The Business of Grieving, pt 3.


The hardest lesson of all I think I learned at Camp Widow was that this Journey I'm now on, this grieving that I'm doing, is all to help me to let go of the future I thought I'd have with Jaime, and accept that I no longer know what the future holds for me. And that that is ok. I don't have to have a plan, yet. I can see now I've been very much living a stage of "Now what?"

In marriage we promise "In sickness and in health, Till Death do us part" ... well I loved Jaime in sickness and in health and I loved him until death parted us. But now what? I can't just shut off the love we shared, the commitment we made. There will always be a clear line that divides my life in a period of time I can refer to as before Jaime died and since Jaime died. I have changed, I will never be the same person I was before this line was drawn. But I can grow from this experience and drawn from it to make myself a better version of who I was.




Often times people on the outside are looking at people who are grieving and looking for an end to their grief. They want you to feel better and get over it. The hard truth is, I will never get over losing my husband. It's an unfair and cruel reality I live with. Yes my life will go on and I know I will feel joy again, but I will always miss him and the future we should have had together and with our children. 
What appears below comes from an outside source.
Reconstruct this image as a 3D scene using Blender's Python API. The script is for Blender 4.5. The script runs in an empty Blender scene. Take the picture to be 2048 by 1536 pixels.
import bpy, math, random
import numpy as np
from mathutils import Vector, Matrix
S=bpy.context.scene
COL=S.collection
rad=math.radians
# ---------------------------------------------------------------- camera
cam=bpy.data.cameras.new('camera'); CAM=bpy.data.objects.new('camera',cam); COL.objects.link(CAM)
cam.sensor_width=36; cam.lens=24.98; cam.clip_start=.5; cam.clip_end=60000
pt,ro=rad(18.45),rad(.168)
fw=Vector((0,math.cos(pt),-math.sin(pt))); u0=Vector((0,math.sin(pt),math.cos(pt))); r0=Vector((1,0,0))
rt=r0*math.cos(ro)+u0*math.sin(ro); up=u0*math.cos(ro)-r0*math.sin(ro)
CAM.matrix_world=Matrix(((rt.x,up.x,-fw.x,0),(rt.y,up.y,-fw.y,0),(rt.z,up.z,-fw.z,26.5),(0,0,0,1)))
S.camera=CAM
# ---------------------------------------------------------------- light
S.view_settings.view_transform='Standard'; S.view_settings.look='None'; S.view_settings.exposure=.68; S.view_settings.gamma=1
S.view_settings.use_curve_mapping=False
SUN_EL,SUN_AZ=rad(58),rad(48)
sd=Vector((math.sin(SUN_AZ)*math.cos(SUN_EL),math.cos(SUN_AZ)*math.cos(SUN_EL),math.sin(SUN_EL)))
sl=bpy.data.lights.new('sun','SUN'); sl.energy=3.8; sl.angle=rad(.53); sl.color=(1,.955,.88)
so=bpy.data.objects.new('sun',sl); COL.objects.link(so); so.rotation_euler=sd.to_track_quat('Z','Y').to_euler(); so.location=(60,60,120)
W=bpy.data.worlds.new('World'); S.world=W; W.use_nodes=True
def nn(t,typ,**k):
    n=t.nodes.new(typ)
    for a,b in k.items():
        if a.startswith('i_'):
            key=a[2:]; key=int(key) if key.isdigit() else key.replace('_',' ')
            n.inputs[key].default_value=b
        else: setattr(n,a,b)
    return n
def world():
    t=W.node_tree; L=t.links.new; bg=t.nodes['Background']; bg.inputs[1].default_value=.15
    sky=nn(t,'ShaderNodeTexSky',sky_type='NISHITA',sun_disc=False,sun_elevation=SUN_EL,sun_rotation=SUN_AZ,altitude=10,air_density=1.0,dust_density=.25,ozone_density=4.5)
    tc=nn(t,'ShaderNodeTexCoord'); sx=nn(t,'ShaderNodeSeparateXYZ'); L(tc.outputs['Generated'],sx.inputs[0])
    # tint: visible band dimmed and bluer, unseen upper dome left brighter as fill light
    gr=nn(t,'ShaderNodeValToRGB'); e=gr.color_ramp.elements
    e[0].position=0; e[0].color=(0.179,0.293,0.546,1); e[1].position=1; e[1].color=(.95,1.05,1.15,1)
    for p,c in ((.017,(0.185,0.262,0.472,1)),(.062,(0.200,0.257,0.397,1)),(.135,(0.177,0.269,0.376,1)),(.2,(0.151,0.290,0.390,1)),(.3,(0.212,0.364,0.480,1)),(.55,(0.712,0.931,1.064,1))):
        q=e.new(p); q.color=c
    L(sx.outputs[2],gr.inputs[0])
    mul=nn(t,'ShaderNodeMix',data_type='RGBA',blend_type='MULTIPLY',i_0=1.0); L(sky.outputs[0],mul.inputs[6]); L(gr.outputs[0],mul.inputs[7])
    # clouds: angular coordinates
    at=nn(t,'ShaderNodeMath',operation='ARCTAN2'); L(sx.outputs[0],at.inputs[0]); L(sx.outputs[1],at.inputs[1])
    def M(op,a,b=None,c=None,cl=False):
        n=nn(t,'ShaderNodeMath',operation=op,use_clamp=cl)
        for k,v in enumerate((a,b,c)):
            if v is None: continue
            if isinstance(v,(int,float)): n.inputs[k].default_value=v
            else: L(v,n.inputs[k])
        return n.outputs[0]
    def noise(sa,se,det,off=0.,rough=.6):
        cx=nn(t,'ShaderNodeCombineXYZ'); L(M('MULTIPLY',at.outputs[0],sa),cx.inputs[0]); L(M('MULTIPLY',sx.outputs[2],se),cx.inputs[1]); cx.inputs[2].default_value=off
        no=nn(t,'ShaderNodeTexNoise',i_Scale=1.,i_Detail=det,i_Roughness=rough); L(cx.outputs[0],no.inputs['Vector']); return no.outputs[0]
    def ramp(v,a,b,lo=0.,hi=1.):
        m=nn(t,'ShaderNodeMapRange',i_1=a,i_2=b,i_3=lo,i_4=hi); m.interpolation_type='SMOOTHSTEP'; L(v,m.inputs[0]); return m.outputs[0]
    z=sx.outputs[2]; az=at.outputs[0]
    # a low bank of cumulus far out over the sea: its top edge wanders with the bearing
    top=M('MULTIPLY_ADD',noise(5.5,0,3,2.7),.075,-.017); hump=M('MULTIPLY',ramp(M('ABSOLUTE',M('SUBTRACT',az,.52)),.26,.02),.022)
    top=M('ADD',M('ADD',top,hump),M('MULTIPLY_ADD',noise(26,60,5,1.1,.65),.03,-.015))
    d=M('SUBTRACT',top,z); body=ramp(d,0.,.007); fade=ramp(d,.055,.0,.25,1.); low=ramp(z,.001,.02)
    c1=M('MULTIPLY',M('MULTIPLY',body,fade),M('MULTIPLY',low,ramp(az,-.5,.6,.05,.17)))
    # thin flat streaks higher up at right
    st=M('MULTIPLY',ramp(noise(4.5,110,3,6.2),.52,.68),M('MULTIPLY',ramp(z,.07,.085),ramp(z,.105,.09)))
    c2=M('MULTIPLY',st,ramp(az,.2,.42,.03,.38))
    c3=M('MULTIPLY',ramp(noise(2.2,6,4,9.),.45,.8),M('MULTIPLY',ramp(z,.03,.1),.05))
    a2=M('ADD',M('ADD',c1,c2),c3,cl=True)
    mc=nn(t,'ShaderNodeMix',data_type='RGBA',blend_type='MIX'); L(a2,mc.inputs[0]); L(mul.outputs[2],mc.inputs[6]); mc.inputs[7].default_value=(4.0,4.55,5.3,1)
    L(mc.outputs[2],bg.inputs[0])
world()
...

There is so much judgement and criticism put on every aspect of a widows life. When did someone decide we need to be perfect at the most difficult time of our life.  I know now it is not a representation of my love for him if I don't live up to other peoples standards of how I should be grieving or moving on with my life. What I want for the future and what you want from me don't have to match. You live in the Ocean of my life, and I live in my fishbowl. And only those living in my fishbowl with me get an opinion on how I lead my life and how I grieve. I've come to realize all I can do is what I feel is best for me and my children, regardless of outside influences and opinions.  

I want to leave my post today with a quote from a post a fellow widower from Camp Widow made upon his return from camp. Something that stuck with me and really is how I was feeling but wasn't quite able to word the same as he was able to. "A huge part of my learning this weekend is that I realize that there is no end to our partnership. My grief for my loss of {wife} is a continuation of my love for her. Like any relationship, love changes and in this analogy, so will and so has my grief."